STATED PROBLEM:
Copy the lines below as they are; omit the images they contain.

DATA EXTRACT:
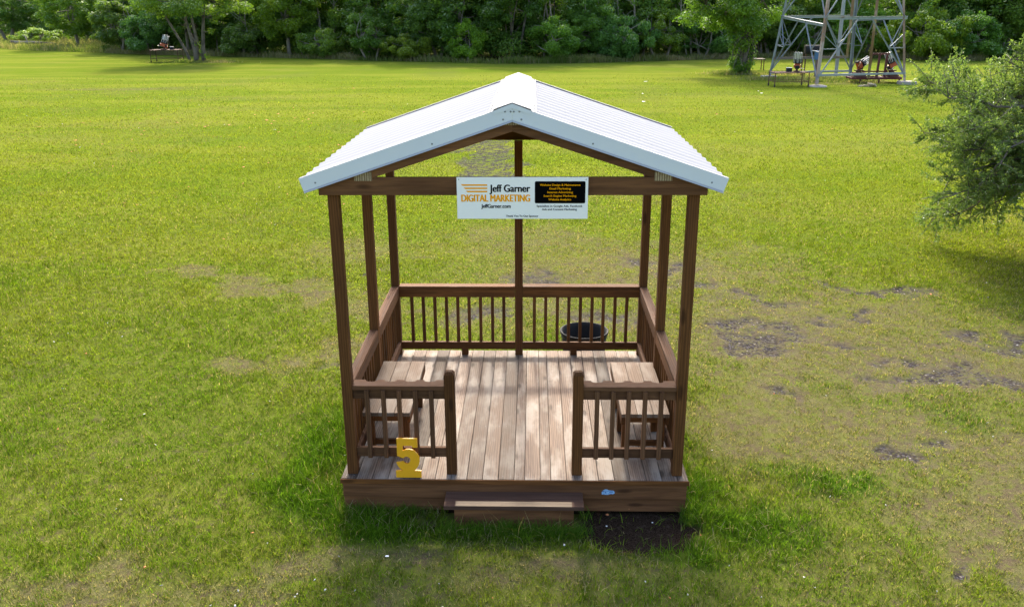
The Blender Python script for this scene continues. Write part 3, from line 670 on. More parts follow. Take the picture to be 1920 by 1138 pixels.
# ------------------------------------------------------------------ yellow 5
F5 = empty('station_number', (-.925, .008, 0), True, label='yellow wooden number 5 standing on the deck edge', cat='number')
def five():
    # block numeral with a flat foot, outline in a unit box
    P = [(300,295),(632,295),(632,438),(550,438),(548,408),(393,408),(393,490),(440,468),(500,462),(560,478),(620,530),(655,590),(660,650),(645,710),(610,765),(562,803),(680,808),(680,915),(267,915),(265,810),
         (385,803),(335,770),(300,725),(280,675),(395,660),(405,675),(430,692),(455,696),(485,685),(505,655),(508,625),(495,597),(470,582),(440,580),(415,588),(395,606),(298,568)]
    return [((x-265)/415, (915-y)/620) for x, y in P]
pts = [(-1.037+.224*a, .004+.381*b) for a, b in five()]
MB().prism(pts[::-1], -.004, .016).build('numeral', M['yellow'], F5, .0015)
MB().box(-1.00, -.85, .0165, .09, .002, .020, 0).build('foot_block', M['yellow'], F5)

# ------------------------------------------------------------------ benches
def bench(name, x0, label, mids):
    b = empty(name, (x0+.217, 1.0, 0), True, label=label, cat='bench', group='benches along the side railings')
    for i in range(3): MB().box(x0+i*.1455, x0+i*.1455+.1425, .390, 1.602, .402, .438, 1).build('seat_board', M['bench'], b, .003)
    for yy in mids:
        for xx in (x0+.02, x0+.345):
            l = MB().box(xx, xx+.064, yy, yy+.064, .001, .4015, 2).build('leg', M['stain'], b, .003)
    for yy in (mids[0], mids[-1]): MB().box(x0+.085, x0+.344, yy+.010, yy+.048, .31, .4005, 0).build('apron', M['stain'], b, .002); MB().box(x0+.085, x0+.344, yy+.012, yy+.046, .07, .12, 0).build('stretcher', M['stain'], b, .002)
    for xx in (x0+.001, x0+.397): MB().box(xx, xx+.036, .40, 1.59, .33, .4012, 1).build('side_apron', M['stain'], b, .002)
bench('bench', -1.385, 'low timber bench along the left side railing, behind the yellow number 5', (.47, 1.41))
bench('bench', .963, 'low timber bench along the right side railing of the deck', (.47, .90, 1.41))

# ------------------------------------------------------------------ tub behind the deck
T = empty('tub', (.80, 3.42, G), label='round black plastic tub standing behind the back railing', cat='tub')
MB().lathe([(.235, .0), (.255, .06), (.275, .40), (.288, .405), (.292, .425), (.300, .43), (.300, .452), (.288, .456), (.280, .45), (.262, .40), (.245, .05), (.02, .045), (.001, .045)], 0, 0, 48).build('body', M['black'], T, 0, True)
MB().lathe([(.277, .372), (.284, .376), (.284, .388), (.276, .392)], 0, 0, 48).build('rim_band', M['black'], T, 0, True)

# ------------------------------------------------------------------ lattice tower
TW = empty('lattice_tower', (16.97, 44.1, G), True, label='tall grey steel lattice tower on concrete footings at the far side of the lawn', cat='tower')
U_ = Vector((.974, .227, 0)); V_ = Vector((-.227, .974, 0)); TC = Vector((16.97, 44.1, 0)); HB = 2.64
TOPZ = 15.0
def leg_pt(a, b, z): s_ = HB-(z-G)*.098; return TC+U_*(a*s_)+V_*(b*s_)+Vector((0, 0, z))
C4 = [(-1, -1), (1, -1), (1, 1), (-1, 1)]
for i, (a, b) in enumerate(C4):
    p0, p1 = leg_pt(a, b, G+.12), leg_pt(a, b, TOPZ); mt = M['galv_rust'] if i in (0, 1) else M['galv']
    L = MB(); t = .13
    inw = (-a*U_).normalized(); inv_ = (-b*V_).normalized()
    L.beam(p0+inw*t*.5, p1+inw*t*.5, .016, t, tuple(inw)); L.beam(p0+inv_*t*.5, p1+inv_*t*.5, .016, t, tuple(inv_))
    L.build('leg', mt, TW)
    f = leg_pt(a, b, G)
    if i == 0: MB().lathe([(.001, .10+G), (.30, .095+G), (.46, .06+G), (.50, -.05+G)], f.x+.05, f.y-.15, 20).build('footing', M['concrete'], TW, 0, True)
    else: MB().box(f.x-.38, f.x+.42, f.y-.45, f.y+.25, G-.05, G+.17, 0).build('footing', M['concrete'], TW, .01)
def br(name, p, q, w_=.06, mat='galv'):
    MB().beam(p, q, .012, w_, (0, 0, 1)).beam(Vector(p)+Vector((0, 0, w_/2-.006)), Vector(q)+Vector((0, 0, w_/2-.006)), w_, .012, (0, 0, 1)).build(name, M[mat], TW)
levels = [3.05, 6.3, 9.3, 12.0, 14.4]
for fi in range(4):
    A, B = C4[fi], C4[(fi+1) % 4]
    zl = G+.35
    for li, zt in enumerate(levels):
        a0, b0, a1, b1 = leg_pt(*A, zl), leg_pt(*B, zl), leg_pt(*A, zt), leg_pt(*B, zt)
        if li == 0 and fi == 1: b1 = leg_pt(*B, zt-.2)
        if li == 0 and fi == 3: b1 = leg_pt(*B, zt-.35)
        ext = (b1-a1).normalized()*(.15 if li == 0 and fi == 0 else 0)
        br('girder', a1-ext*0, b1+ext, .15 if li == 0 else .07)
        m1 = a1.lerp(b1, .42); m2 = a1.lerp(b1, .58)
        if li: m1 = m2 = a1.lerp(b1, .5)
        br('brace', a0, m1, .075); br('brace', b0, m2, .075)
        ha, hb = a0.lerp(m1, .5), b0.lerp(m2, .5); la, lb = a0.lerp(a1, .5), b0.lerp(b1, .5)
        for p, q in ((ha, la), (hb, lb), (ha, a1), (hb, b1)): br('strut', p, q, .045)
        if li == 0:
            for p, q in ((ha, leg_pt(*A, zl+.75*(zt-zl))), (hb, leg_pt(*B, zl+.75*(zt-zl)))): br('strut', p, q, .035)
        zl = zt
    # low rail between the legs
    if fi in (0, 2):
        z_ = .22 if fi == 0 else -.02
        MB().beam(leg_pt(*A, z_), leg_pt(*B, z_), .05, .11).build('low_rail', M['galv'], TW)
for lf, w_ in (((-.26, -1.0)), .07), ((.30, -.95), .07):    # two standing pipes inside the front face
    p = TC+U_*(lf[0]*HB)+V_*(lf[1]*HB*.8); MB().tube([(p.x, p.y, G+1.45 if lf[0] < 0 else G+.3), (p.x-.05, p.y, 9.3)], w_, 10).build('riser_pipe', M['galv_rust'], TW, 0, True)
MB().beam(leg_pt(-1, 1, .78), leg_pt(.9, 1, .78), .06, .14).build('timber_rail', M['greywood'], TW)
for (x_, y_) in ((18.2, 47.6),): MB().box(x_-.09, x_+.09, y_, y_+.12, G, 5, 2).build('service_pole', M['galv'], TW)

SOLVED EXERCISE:
The Blender Python script for this scene continues. Write part 3, from line 670 on. More parts follow. Take the picture to be 1920 by 1138 pixels.
# ------------------------------------------------------------------ yellow 5
F5 = empty('station_number', (-.925, .008, 0), True, label='yellow wooden number 5 standing on the deck edge', cat='number')
def five():
    # block numeral with a flat foot, outline in a unit box
    P = [(300,295),(632,295),(632,438),(550,438),(548,408),(393,408),(393,490),(440,468),(500,462),(560,478),(620,530),(655,590),(660,650),(645,710),(610,765),(562,803),(680,808),(680,915),(267,915),(265,810),
         (385,803),(335,770),(300,725),(280,675),(395,660),(405,675),(430,692),(455,696),(485,685),(505,655),(508,625),(495,597),(470,582),(440,580),(415,588),(395,606),(298,568)]
    return [((x-265)/415, (915-y)/620) for x, y in P]
pts = [(-1.037+.224*a, .004+.381*b) for a, b in five()]
MB().prism(pts[::-1], -.004, .016).build('numeral', M['yellow'], F5, .0015)
MB().box(-1.00, -.85, .0165, .09, .002, .020, 0).build('foot_block', M['yellow'], F5)

# ------------------------------------------------------------------ benches
def bench(name, x0, label, mids):
    b = empty(name, (x0+.217, 1.0, 0), True, label=label, cat='bench', group='benches along the side railings')
    for i in range(3): MB().box(x0+i*.1455, x0+i*.1455+.1425, .390, 1.602, .402, .438, 1).build('seat_board', M['bench'], b, .003)
    for yy in mids:
        for xx in (x0+.02, x0+.345):
            l = MB().box(xx, xx+.064, yy, yy+.064, .001, .4015, 2).build('leg', M['stain'], b, .003)
    for yy in (mids[0], mids[-1]): MB().box(x0+.085, x0+.344, yy+.010, yy+.048, .31, .4005, 0).build('apron', M['stain'], b, .002); MB().box(x0+.085, x0+.344, yy+.012, yy+.046, .07, .12, 0).build('stretcher', M['stain'], b, .002)
    for xx in (x0+.001, x0+.397): MB().box(xx, xx+.036, .40, 1.59, .33, .4012, 1).build('side_apron', M['stain'], b, .002)
bench('bench', -1.385, 'low timber bench along the left side railing, behind the yellow number 5', (.47, 1.41))
bench('bench', .963, 'low timber bench along the right side railing of the deck', (.47, .90, 1.41))

# ------------------------------------------------------------------ tub behind the deck
T = empty('tub', (.80, 3.42, G), label='round black plastic tub standing behind the back railing', cat='tub')
MB().lathe([(.235, .0), (.255, .06), (.275, .40), (.288, .405), (.292, .425), (.300, .43), (.300, .452), (.288, .456), (.280, .45), (.262, .40), (.245, .05), (.02, .045), (.001, .045)], 0, 0, 48).build('body', M['black'], T, 0, True)
MB().lathe([(.277, .372), (.284, .376), (.284, .388), (.276, .392)], 0, 0, 48).build('rim_band', M['black'], T, 0, True)

# ------------------------------------------------------------------ lattice tower
TW = empty('lattice_tower', (16.97, 44.1, G), True, label='tall grey steel lattice tower on concrete footings at the far side of the lawn', cat='tower')
U_ = Vector((.974, .227, 0)); V_ = Vector((-.227, .974, 0)); TC = Vector((16.97, 44.1, 0)); HB = 2.64
TOPZ = 15.0
def leg_pt(a, b, z): s_ = HB-(z-G)*.098; return TC+U_*(a*s_)+V_*(b*s_)+Vector((0, 0, z))
C4 = [(-1, -1), (1, -1), (1, 1), (-1, 1)]
for i, (a, b) in enumerate(C4):
    p0, p1 = leg_pt(a, b, G+.12), leg_pt(a, b, TOPZ); mt = M['galv_rust'] if i in (0, 1) else M['galv']
    L = MB(); t = .13
    inw = (-a*U_).normalized(); inv_ = (-b*V_).normalized()
    L.beam(p0+inw*t*.5, p1+inw*t*.5, .016, t, tuple(inw)); L.beam(p0+inv_*t*.5, p1+inv_*t*.5, .016, t, tuple(inv_))
    L.build('leg', mt, TW)
    f = leg_pt(a, b, G)
    if i == 0: MB().lathe([(.001, .10+G), (.30, .095+G), (.46, .06+G), (.50, -.05+G)], f.x+.05, f.y-.15, 20).build('footing', M['concrete'], TW, 0, True)
    else: MB().box(f.x-.38, f.x+.42, f.y-.45, f.y+.25, G-.05, G+.17, 0).build('footing', M['concrete'], TW, .01)
def br(name, p, q, w_=.06, mat='galv'):
    MB().beam(p, q, .012, w_, (0, 0, 1)).beam(Vector(p)+Vector((0, 0, w_/2-.006)), Vector(q)+Vector((0, 0, w_/2-.006)), w_, .012, (0, 0, 1)).build(name, M[mat], TW)
levels = [3.05, 6.3, 9.3, 12.0, 14.4]
for fi in range(4):
    A, B = C4[fi], C4[(fi+1) % 4]
    zl = G+.35
    for li, zt in enumerate(levels):
        a0, b0, a1, b1 = leg_pt(*A, zl), leg_pt(*B, zl), leg_pt(*A, zt), leg_pt(*B, zt)
        if li == 0 and fi == 1: b1 = leg_pt(*B, zt-.2)
        if li == 0 and fi == 3: b1 = leg_pt(*B, zt-.35)
        ext = (b1-a1).normalized()*(.15 if li == 0 and fi == 0 else 0)
        br('girder', a1-ext*0, b1+ext, .15 if li == 0 else .07)
        m1 = a1.lerp(b1, .42); m2 = a1.lerp(b1, .58)
        if li: m1 = m2 = a1.lerp(b1, .5)
        br('brace', a0, m1, .075); br('brace', b0, m2, .075)
        ha, hb = a0.lerp(m1, .5), b0.lerp(m2, .5); la, lb = a0.lerp(a1, .5), b0.lerp(b1, .5)
        for p, q in ((ha, la), (hb, lb), (ha, a1), (hb, b1)): br('strut', p, q, .045)
        if li == 0:
            for p, q in ((ha, leg_pt(*A, zl+.75*(zt-zl))), (hb, leg_pt(*B, zl+.75*(zt-zl)))): br('strut', p, q, .035)
        zl = zt
    # low rail between the legs
    if fi in (0, 2):
        z_ = .22 if fi == 0 else -.02
        MB().beam(leg_pt(*A, z_), leg_pt(*B, z_), .05, .11).build('low_rail', M['galv'], TW)
for lf, w_ in (((-.26, -1.0)), .07), ((.30, -.95), .07):    # two standing pipes inside the front face
    p = TC+U_*(lf[0]*HB)+V_*(lf[1]*HB*.8); MB().tube([(p.x, p.y, G+1.45 if lf[0] < 0 else G+.3), (p.x-.05, p.y, 9.3)], w_, 10).build('riser_pipe', M['galv_rust'], TW, 0, True)
MB().beam(leg_pt(-1, 1, .78), leg_pt(.9, 1, .78), .06, .14).build('timber_rail', M['greywood'], TW)
for (x_, y_) in ((18.2, 47.6),): MB().box(x_-.09, x_+.09, y_, y_+.12, G, 5, 2).build('service_pole', M['galv'], TW)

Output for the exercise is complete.